La reina de Inglaterra, por tanto, comprende a la perfección el papel mágico que tiene su cargo y sabe que si ella se fuese a una playa de Benidorm su personalidad se humanizaría y la institución perdería su anacrónica razón de ser. En consecuencia, la reina decide tomarse unos días de descanso, como es natural, pero no se va de vacaciones al plebeyo modo: la reina no duerme en ningún camping, ni visita un parque acuático, ni cena en ninguna cervecera o pollería. En aras del mantenimiento de una cierta estabilidad institucional, y de cara a que tanto Inglaterra como los países de la Commonwealth mantengan intacta la referencia constitucional, la reina renuncia a tomar el sol y tampoco va a tomar una ración de chopitos en ninguna terraza, placeres mundanos que, por mundanos, están excluidos del ámbito de la monarquía. La reina tampoco va en yate, ni se va a resorts exclusivos, ni realiza ninguna actividad vacacional de alto standing. La reina no tiene vida privada, entendida a la manera del ocio moderno, que es un ocio expansivo, callejero, consumista y provisto de un mínimo de dominguerismo generalizado; la reina, que tiene muchísimo dinero, lo usa para mantenerse fuera del mundo ordinario, en un estado de distancia completo, gélido, impecable e imprescindible.
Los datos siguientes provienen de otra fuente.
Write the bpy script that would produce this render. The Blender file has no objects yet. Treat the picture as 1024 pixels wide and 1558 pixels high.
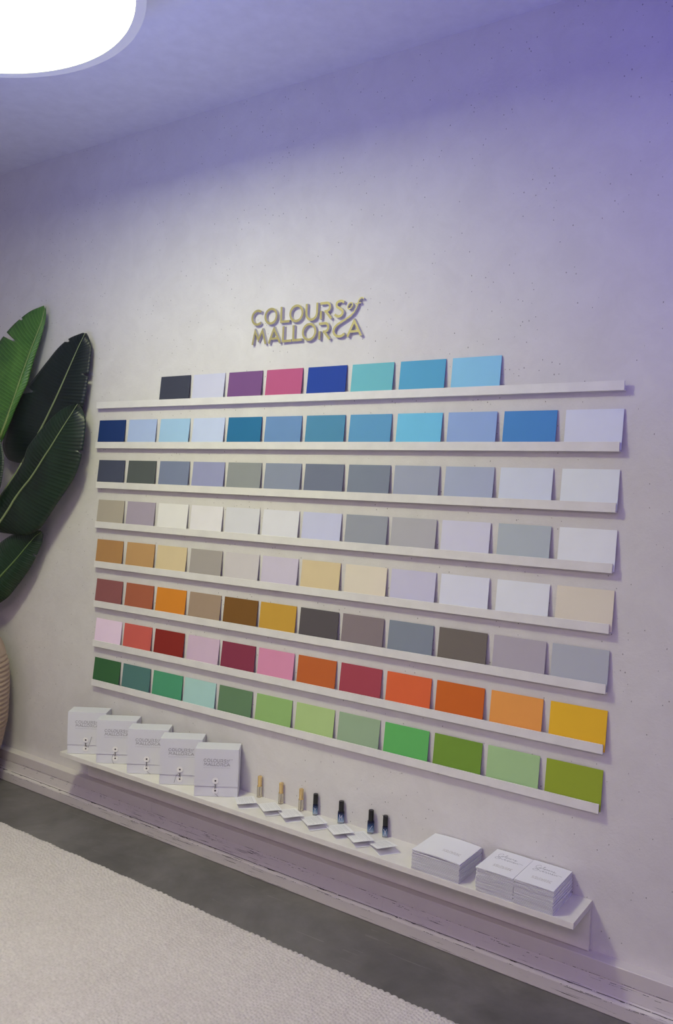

Lo que hace Isabel II no debe ser fácil porque sus propios nietos han elegido otros caminos y hasta han sido fotografiados emborrachándose con strippers en Las Vegas. Pero entendemos que el camino de la frugalidad y de la invisibilidad es el que cuadra con los privilegios monárquicos, y pensamos que una monarquía terciada, híbrida, de tartera y crema bronceadora, es una monarquía que, debido a esa exposición populosa, abre las puertas a todas las críticas y ofrece a la ciudadanía la imagen de disfrutar de los privilegios pero no renunciar a las obligaciones del puesto, con lo que se convierte en una institución que inocula en el pueblo llano la envidia y el malestar, y que, en consecuencia, podría ser víctima de un derribo constitucional tumultuoso el día menos pensado. Todo esto lo decimos a título puramente descriptivo y sin ningún ánimo de opinar a favor o en contra de la monarquía, desde luego.